CLEANER AND MORE EFFICIENT
If coal
is set to remain a big part of the energy mix, however, the way it is burned
will have to change. Coal power plants in China and other developing economies
are creating killer smogs, which are poisoning the population as well as
spewing billions of tonnes of greenhouse-causing carbon dioxide into the
atmosphere.
In
future, coal must be made to burn more cleanly (to cut air pollution) and more
efficiently (to reduce the amount of greenhouse gas emitted for every
kilowatt-hour of electricity generated).
In both
cases, the challenge is to bring the whole fleet of coal-fired power stations
up to the standards of the best.
Even in
the United States, more than half of coal-fired power plants are over 40 years
old. China and India, too, have lots of very old facilities. Most of these old
plants are too small to reach maximum efficiency and employ outdated
technology. ("Focus on clean coal" Nov 2006)
The
average power plant in the United States or China achieves a thermal efficiency
of just 33 percent. For every three units of energy contained in the fuel
burned in the plant only one unit of usable electrical energy is delivered to
the grid. In India, the percentage is even lower.
But
modern plants built on a scale of 500 or even 1,000 megawatts, with
ultra-supercritical boilers, can achieve thermal efficiencies of 40 percent or
more, burning less coal to produce the same amount of power.
Even
higher efficiencies are possible if instead of burning the coal directly it is
gasified and the gas is then used in a combined cycle system (first driving a
gas turbine and then a steam turbine). Integrated gasification and combined
cycle plants are tricky to build and operate but could achieve thermal
efficiencies of 45 percent.
China,
India and even the United States are now building power plants that are larger,
far more efficient and with better pollution-control technology. Modern
coal-fired power plants can make a contribution towards slowing climate change,
in combination with more use of natural gas, renewables such as wind and solar,
nuclear power, and energy efficiency measures on the demand side.
The
question is how to shut down the fleet of old power plants that fall far below
these standards. "To reduce emissions, replacement of the oldest plant
should be a high priority, but it is rarely economic, and electricity demand
growth dictates that these plants often remain open," the International
Energy Agency explained in 2006
In the
United States, the Obama administration is now attempting to force these old
power plants to shut or undertake expensive upgrades by introducing strict
rules on pollution and carbon emissions.
China,
India and other developing countries will eventually have to overhaul their own
older coal-fired plants if they are to enjoy clean air and contribute to global
efforts to limit climate change.
The
realities of the energy system mean there has to be a future for coal.
Even in
the United States, with its shale gas boom, coal is still expected to account
for 30 percent of power generation by 2025, down from 37 percent currently.

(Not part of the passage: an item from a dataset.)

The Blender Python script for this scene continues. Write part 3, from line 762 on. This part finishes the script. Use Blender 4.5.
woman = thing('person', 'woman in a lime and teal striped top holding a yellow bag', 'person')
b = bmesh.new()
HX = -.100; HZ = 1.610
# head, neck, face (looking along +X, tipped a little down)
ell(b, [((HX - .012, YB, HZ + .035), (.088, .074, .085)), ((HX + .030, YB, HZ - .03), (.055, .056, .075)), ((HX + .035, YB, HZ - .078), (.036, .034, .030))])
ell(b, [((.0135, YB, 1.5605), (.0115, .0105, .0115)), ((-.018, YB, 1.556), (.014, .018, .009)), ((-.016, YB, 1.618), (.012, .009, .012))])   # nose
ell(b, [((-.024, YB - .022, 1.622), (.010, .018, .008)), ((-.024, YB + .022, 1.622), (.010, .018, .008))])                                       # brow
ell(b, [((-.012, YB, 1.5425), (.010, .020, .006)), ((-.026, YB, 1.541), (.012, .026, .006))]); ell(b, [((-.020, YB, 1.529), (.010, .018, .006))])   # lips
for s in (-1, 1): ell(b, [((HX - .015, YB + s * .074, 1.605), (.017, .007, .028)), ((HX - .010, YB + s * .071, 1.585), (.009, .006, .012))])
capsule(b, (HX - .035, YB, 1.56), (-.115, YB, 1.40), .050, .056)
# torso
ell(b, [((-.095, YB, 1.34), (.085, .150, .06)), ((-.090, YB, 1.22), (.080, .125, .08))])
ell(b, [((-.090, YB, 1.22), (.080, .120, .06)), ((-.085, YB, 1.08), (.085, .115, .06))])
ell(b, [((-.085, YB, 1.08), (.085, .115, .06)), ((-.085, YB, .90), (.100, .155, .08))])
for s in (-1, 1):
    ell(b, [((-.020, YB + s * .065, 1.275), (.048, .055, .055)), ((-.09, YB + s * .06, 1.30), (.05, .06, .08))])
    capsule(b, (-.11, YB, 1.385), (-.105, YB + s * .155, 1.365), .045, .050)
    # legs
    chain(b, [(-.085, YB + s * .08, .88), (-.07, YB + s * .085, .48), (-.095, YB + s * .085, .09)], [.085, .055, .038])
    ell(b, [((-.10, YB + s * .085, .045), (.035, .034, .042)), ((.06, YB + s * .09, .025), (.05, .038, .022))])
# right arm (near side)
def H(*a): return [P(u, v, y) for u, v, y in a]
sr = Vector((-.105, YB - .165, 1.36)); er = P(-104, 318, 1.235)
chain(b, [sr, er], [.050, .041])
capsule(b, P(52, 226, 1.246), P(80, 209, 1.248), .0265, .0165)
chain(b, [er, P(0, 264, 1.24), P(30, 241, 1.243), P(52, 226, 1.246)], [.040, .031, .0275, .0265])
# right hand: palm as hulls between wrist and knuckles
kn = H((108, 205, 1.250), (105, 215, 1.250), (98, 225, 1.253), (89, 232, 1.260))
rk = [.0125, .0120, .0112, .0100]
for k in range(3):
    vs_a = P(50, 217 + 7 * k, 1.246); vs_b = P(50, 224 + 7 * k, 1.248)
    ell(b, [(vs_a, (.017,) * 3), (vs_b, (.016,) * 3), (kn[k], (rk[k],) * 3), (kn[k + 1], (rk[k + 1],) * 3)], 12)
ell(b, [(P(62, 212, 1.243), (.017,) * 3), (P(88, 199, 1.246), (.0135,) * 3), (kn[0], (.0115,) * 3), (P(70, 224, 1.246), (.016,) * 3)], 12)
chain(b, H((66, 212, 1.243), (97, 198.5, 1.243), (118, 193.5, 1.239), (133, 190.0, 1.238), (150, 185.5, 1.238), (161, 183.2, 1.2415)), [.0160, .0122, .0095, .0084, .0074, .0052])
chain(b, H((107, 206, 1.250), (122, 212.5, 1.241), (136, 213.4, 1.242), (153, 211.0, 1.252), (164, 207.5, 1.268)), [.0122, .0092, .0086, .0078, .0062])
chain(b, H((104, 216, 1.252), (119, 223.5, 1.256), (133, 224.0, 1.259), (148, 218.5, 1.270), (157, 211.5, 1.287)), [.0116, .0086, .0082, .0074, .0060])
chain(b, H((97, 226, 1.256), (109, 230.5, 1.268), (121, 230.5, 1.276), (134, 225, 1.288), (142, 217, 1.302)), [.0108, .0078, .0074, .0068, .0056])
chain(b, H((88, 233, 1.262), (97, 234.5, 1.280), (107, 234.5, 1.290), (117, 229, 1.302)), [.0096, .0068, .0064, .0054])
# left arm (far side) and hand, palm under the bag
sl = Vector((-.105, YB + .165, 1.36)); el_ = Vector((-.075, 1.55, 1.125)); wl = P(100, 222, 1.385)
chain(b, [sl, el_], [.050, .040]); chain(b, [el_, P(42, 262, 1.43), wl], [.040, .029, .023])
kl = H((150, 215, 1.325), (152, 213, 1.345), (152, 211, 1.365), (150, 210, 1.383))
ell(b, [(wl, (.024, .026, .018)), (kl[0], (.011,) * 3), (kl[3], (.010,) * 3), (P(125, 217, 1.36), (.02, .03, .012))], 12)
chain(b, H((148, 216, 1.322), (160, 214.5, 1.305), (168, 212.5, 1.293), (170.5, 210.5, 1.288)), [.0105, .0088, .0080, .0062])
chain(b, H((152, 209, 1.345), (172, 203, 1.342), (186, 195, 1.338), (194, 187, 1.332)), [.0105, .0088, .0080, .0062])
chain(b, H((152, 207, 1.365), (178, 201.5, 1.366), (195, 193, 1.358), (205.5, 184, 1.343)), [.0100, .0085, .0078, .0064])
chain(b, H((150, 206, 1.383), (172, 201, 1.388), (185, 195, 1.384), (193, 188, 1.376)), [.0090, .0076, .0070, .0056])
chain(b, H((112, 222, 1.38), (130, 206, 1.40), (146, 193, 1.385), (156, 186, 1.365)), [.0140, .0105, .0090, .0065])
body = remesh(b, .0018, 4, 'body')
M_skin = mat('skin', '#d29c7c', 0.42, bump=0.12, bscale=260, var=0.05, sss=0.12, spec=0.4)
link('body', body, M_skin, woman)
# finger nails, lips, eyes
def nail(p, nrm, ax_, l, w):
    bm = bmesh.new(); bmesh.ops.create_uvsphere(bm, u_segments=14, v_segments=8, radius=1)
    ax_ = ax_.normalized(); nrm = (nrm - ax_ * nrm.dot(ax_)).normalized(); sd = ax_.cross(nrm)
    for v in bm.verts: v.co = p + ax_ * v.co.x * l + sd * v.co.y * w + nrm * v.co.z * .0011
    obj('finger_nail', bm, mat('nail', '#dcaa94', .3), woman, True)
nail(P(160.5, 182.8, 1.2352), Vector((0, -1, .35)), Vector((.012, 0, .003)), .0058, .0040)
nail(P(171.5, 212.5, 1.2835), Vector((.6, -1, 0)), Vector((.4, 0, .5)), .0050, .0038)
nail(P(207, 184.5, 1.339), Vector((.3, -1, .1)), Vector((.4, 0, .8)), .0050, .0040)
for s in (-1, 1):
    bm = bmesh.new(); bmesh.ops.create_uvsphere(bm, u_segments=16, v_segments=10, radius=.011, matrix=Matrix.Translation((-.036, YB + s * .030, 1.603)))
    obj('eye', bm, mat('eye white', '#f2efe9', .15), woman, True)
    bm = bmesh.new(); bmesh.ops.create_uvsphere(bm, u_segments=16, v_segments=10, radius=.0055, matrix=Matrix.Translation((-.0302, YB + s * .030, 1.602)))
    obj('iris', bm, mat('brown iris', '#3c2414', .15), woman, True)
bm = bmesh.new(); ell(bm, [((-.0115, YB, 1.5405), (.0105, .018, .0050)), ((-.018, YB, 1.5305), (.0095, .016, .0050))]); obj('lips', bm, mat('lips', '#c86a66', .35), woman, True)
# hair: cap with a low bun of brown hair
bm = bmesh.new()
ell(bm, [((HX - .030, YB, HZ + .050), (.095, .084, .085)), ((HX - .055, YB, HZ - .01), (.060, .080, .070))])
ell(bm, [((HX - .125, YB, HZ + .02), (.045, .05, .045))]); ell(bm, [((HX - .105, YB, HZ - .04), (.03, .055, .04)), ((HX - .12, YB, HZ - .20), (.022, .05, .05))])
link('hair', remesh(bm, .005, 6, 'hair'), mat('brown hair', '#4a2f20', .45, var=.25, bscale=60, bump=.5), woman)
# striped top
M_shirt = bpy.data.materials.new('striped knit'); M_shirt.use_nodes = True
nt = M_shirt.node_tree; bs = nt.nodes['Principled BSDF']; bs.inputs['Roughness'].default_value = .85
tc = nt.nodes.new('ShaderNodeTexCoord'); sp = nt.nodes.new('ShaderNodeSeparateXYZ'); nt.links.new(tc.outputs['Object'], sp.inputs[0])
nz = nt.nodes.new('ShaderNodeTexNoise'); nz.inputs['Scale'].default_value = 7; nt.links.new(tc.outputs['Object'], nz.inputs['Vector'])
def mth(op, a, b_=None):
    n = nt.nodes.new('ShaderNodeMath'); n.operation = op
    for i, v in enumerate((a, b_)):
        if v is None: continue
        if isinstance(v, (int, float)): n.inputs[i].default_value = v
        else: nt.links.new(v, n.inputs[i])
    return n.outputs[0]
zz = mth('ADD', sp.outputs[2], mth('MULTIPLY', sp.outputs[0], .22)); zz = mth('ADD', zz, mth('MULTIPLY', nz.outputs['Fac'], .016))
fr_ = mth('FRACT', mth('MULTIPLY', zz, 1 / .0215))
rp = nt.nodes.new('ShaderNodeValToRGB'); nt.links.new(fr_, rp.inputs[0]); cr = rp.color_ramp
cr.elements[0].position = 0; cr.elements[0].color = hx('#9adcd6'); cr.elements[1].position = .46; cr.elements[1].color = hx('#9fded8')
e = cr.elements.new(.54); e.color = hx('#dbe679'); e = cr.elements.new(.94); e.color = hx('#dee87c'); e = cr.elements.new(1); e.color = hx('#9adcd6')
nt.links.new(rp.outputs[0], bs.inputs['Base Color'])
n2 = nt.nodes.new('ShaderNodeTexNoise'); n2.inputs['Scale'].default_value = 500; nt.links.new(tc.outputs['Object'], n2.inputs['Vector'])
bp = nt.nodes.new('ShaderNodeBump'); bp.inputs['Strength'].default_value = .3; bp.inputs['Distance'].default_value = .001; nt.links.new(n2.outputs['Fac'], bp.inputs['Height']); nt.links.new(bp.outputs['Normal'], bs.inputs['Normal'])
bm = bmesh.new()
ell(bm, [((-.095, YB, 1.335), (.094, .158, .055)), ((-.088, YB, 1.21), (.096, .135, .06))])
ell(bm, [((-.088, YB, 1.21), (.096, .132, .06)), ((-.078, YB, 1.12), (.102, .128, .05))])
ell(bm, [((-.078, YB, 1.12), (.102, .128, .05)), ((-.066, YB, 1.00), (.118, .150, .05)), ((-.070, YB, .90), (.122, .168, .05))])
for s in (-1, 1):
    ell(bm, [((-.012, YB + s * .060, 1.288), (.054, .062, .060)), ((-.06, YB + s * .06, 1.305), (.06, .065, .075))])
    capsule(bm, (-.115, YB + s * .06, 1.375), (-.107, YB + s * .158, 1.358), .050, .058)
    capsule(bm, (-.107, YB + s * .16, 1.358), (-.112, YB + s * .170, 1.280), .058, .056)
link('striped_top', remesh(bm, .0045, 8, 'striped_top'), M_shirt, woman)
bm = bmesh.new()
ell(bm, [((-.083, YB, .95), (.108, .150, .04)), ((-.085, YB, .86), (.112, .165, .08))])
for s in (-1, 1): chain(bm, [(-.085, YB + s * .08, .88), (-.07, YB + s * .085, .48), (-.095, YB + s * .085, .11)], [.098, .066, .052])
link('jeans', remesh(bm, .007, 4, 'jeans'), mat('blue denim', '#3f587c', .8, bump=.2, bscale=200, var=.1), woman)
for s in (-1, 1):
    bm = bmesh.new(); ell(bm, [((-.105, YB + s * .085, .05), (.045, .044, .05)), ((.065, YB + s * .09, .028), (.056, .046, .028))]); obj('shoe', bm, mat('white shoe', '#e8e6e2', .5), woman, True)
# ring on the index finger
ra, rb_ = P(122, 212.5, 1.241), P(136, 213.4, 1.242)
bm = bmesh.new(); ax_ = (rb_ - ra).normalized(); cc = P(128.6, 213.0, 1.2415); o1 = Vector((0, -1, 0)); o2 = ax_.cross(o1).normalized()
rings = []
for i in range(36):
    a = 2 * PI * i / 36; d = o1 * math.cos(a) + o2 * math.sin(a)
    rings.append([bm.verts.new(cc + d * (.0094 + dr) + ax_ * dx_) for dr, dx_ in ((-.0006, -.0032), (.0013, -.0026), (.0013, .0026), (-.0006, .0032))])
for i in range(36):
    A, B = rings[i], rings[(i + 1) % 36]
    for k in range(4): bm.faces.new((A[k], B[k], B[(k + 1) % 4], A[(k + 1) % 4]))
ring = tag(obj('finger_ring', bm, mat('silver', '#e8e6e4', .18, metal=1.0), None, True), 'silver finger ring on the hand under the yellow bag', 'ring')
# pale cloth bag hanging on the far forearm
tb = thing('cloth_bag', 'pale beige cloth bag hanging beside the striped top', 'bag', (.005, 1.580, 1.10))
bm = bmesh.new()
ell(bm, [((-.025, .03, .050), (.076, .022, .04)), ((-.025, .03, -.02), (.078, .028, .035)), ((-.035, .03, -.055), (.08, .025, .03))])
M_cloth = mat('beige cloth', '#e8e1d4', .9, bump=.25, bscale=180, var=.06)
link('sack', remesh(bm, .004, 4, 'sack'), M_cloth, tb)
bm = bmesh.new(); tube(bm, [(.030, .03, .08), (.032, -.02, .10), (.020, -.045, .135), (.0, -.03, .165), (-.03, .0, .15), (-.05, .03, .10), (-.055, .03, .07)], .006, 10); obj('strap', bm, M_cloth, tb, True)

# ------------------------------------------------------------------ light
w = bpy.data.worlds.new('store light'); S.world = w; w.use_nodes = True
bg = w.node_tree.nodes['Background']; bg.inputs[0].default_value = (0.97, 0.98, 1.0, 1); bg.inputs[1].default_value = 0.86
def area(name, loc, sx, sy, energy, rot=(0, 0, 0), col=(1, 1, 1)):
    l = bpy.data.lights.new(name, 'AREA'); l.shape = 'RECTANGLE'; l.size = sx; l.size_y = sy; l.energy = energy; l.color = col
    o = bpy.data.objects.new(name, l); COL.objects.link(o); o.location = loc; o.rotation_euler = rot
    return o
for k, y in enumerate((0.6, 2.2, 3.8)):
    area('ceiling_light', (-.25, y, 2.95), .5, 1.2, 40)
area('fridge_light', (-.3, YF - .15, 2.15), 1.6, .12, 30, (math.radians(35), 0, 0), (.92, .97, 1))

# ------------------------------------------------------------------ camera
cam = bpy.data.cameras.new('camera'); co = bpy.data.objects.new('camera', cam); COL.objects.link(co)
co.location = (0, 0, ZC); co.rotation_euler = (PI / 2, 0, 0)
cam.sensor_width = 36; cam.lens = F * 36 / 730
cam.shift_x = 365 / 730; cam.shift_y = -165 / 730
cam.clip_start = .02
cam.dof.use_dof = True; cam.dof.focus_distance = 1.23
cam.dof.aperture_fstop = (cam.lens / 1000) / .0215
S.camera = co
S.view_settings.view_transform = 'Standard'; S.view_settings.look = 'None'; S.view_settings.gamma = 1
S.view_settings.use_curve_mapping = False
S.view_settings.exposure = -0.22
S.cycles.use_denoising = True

In
Asia, coal's share is currently much higher and cannot conceivably be replaced
by gas.
To limit
the impact, however, coal will have to be burned in power plants very different
from most of those in existence today.
Rather
than trying to shut down the coal industry, campaigners would be more effective
if they focused on trying to modernise the electricity sector to use newer,
larger, cleaner and more efficient power plants.